Le Cameroun ne relève d’aucune de ces catégories. « Le pays ne vit ni une guerre généralisée, ni un cataclysme, ni une situation de délitement institutionnel », analyse un économiste. Son économie, malgré ses fragilités, ne montre aucun signe d’effondrement susceptible de justifier une impossibilité matérielle de s’acquitter d’une contribution pourtant relativement modeste au regard du budget national.
Un timing désastreux pour Yaoundé
L’épisode humilie d’autant plus le Cameroun qu’il survient au moment où le pays présidait le Conseil de paix et de sécurité de l’Union africaine, l’un des organes les plus stratégiques de l’organisation. « Un pays fondateur subit là une véritable humiliation », confie un diplomate à la retraite. Cette affaire révèle au grand jour une réalité que de nombreux hauts fonctionnaires dénoncent en privé : l’administration camerounaise se pénalise elle-même. Alors que l’UA exige un financement plus autonome et plus responsable, le Cameroun affiche une incapacité administrative manifeste.

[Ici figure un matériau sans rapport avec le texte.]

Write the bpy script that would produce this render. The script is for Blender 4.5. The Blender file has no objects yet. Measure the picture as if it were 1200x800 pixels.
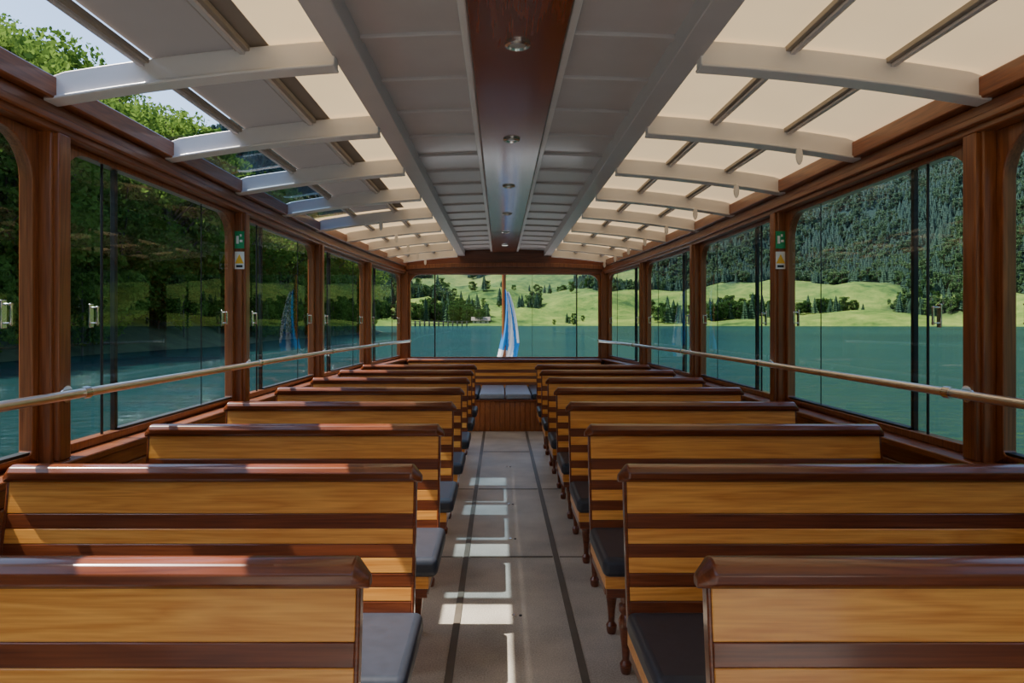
import bpy, bmesh, math, random
import numpy as np
from mathutils import Vector, noise, Matrix
random.seed(7); rng=np.random.default_rng(5)
scene=bpy.context.scene
COL=scene.collection

# ------------------------------------------------------------ materials
def newmat(name):
    m=bpy.data.materials.new(name); m.use_nodes=True
    nt=m.node_tree; b=nt.nodes['Principled BSDF']
    return m,nt,b
def plain(name,c,rough=.5,metal=0,coat=0,var=.12,scale=8,spec=.5):
    m,nt,b=newmat(name)
    tc=nt.nodes.new('ShaderNodeTexCoord'); n=nt.nodes.new('ShaderNodeTexNoise'); n.inputs['Scale'].default_value=scale; n.inputs['Detail'].default_value=5
    r=nt.nodes.new('ShaderNodeValToRGB')
    r.color_ramp.elements[0].position=.3; r.color_ramp.elements[1].position=.7
    r.color_ramp.elements[0].color=[x*(1-var) for x in c]+[1]; r.color_ramp.elements[1].color=[min(1,x*(1+var)) for x in c]+[1]
    nt.links.new(tc.outputs['Object'],n.inputs['Vector']); nt.links.new(n.outputs['Fac'],r.inputs['Fac']); nt.links.new(r.outputs['Color'],b.inputs['Base Color'])
    b.inputs['Roughness'].default_value=rough; b.inputs['Metallic'].default_value=metal
    b.inputs['Coat Weight'].default_value=coat; b.inputs['Coat Roughness'].default_value=.08
    b.inputs['Specular IOR Level'].default_value=spec
    return m
def wood(name,c1,c2,axis='X',rough=.3,coat=.5,fine=1.0):
    m,nt,b=newmat(name); N=nt.nodes; L=nt.links
    tc=N.new('ShaderNodeTexCoord'); oi=N.new('ShaderNodeObjectInfo')
    ml=N.new('ShaderNodeMath'); ml.operation='MULTIPLY'; ml.inputs[1].default_value=37
    L.new(oi.outputs['Random'],ml.inputs[0])
    ad=N.new('ShaderNodeVectorMath'); ad.operation='ADD'
    L.new(tc.outputs['Object'],ad.inputs[0]); L.new(ml.outputs[0],ad.inputs[1])
    mp=N.new('ShaderNodeMapping'); s=[14,14,14]; i='XYZ'.index(axis); s[i]=.9
    mp.inputs['Scale'].default_value=s; L.new(ad.outputs[0],mp.inputs['Vector'])
    n1=N.new('ShaderNodeTexNoise'); n1.inputs['Scale'].default_value=1.2; n1.inputs['Detail'].default_value=3; n1.inputs['Distortion'].default_value=.6
    L.new(mp.outputs[0],n1.inputs['Vector'])
    mp2=N.new('ShaderNodeMapping'); s2=[170*fine]*3; s2[i]=5; mp2.inputs['Scale'].default_value=s2; L.new(ad.outputs[0],mp2.inputs['Vector'])
    n2=N.new('ShaderNodeTexNoise'); n2.inputs['Scale'].default_value=1; n2.inputs['Detail'].default_value=4; L.new(mp2.outputs[0],n2.inputs['Vector'])
    w=N.new('ShaderNodeMath'); w.operation='MULTIPLY'; w.inputs[1].default_value=12; L.new(n1.outputs['Fac'],w.inputs[0])
    sn=N.new('ShaderNodeMath'); sn.operation='PINGPONG'; sn.inputs[1].default_value=1; L.new(w.outputs[0],sn.inputs[0])
    mx=N.new('ShaderNodeMath'); mx.operation='MULTIPLY_ADD'; mx.inputs[1].default_value=.28
    L.new(sn.outputs[0],mx.inputs[0])
    m3=N.new('ShaderNodeMath'); m3.operation='MULTIPLY'; m3.inputs[1].default_value=.85; L.new(n2.outputs['Fac'],m3.inputs[0]); L.new(m3.outputs[0],mx.inputs[2])
    r=N.new('ShaderNodeValToRGB'); r.color_ramp.elements[0].position=.28; r.color_ramp.elements[1].position=.82
    r.color_ramp.elements[0].color=(*c1,1); r.color_ramp.elements[1].color=(*c2,1)
    L.new(mx.outputs[0],r.inputs['Fac']); L.new(r.outputs['Color'],b.inputs['Base Color'])
    bp=N.new('ShaderNodeBump'); bp.inputs['Strength'].default_value=.05; bp.inputs['Distance'].default_value=.002
    L.new(n2.outputs['Fac'],bp.inputs['Height']); L.new(bp.outputs[0],b.inputs['Normal'])
    b.inputs['Roughness'].default_value=rough; b.inputs['Coat Weight'].default_value=coat; b.inputs['Coat Roughness'].default_value=.12
    return m
OAK=wood('oak_varnished',(.70,.235,.034),(.99,.45,.09),'X',.38,.4)
MAH=wood('mahogany_varnished',(.105,.022,.007),(.23,.058,.018),'X',.3,.5)
MAHY=wood('mahogany_long',(.14,.036,.011),(.29,.088,.027),'Y',.35,.35)
MAHZ=wood('mahogany_post',(.15,.040,.012),(.31,.098,.030),'Z',.35,.35)
BOARD=wood('mahogany_gloss_board',(.11,.018,.006),(.21,.044,.015),'Y',.22,.5)
SLATZ=wood('cedar_slats',(.26,.075,.02),(.42,.14,.04),'Z',.35,.4)
WHITE=plain('white_paint',(.70,.66,.65),.35,var=.03,coat=.2)
WHITE2=plain('white_panel',(.52,.47,.47),.4,var=.03,coat=.2)
BATT=plain('batten_taupe',(.30,.25,.20),.45,var=.05)
CUSH=plain('slate_vinyl',(.028,.034,.05),.42,var=.12,scale=30)
CHROME=plain('polished_steel',(.75,.73,.70),.2,1,var=.03)
BRASS=plain('rail_tube',(.90,.84,.78),.28,1,var=.04)
BLACK=plain('black_rubber',(.012,.012,.013),.5,var=.1)
SGREEN=plain('sign_green',(.01,.30,.11),.4,var=.02)
SWHITE=plain('sign_white',(.8,.8,.78),.4,var=.02)
SYEL=plain('sign_yellow',(.9,.5,.02),.4,var=.02)
LENS=plain('lamp_lens',(.35,.33,.3),.15,var=.05,coat=1)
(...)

Selon nos informations au sein du ministère des Finances, les services compétents devraient régulariser le paiement dans les prochains jours. Mais cette défaillance a déjà terni l’image du pays. Pour la première fois dans l’histoire de l’organisation, un État fondateur perd sa voix pour n’avoir pas honoré une contribution pourtant minime à l’échelle nationale.
Au-delà de l’incident, cette situation met en lumière la fragilité du financement continental. Plus de 40 % des États membres ne versent pas régulièrement leurs contributions et entretiennent ainsi une dépendance structurelle vis-à-vis des partenaires extérieurs.